Why no combo with 200 fly. 400 I’m and mile. What is that strength ranking

Oh my
3 years ago

My girl has always done mile. 200 fly. There were a lot of those in our conference. And 500 free sometimes and 400 IM. I stand by my statement that the 3 hardest events in swim are 400 IM and mile. And 200 fly. None of these belong on same day. I’d argue 400 IM up against mile. Fewer kids do these two.

Oh my
3 years ago

I do not think the 300
Fly and mile should be same day. Mile should be Day 1. My swimmer Eays had to cope with

Oh my
Reply to  Oh my
3 years ago

I meant not be same day

Xman
3 years ago

I remember one guy in college did 1650, 200 back each year. Then one year he added 200 fly.

200 SIDESTROKE B CUT
3 years ago

The current schedule makes decision-making for sprinters and pure distance freestylers fairly easy.

Gets complicated for the middle distance and IM types. Know that any event order over 3 days will leave some swimmers unhappy and forced to make hard decisions on the 3rd event to swim. Then again, I’m not really sure why we’ve become so worried about swimmers of the elite caliber swimming in 2 prelims and 2 finals in a single day… maybe with a relay swim as well. In elite teen age group meets, swimming 6 events trials/finals over 3 days was practically no big deal. Why is it always such a problem in college?

Swimmy
Reply to  200 SIDESTROKE B CUT
3 years ago

For most conferences the best swimmers can swim a lot of different events and they end up on as many relays as possible. Relays being double points and often coming down to the wire every tenth counts. If your best swimmer doubled up on one day and then had to swim a relay the athlete is gonna by exhausted

Swimnerd
3 years ago

Would be cool to see the SEC’s format utilized in other conferences?

Steve Schaffer
Reply to  Swimnerd
3 years ago

A five day format is nice, but cost prohibitive for many conferences, especially those that have to rent quality facilities for their meets.

CACrushers
3 years ago

Would be interesting to look at each swimmers best events (power points or whatever) and put those over the different combinations to see which one had the fewest conflicts. That might be able to get a result that isn’t so closely tied to the current format.

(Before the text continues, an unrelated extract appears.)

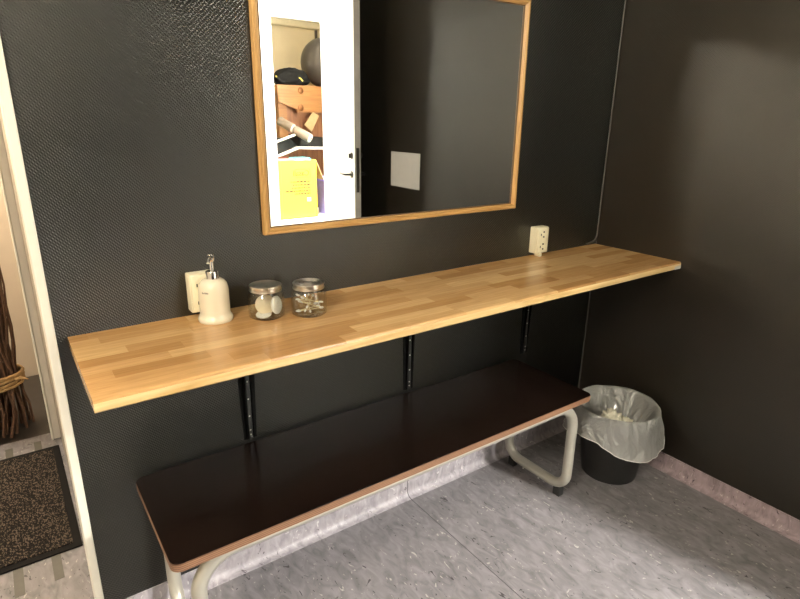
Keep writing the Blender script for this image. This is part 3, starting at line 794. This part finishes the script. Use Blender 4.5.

I think the most common line ups table does a great job showing why the current format makes sense though!

joe
Reply to  CACrushers
3 years ago

Yeah–the results are strongly affected by the ubiquity of the current three-day meet lineup. Would be interesting to see if the results are different for LCM events, since LCM meets are usually not on the same three-day lineup as are SCY championship meets.

Nice work!

Oh my
Reply to  joe
3 years ago

Distance swimmers should not be pushed to the end.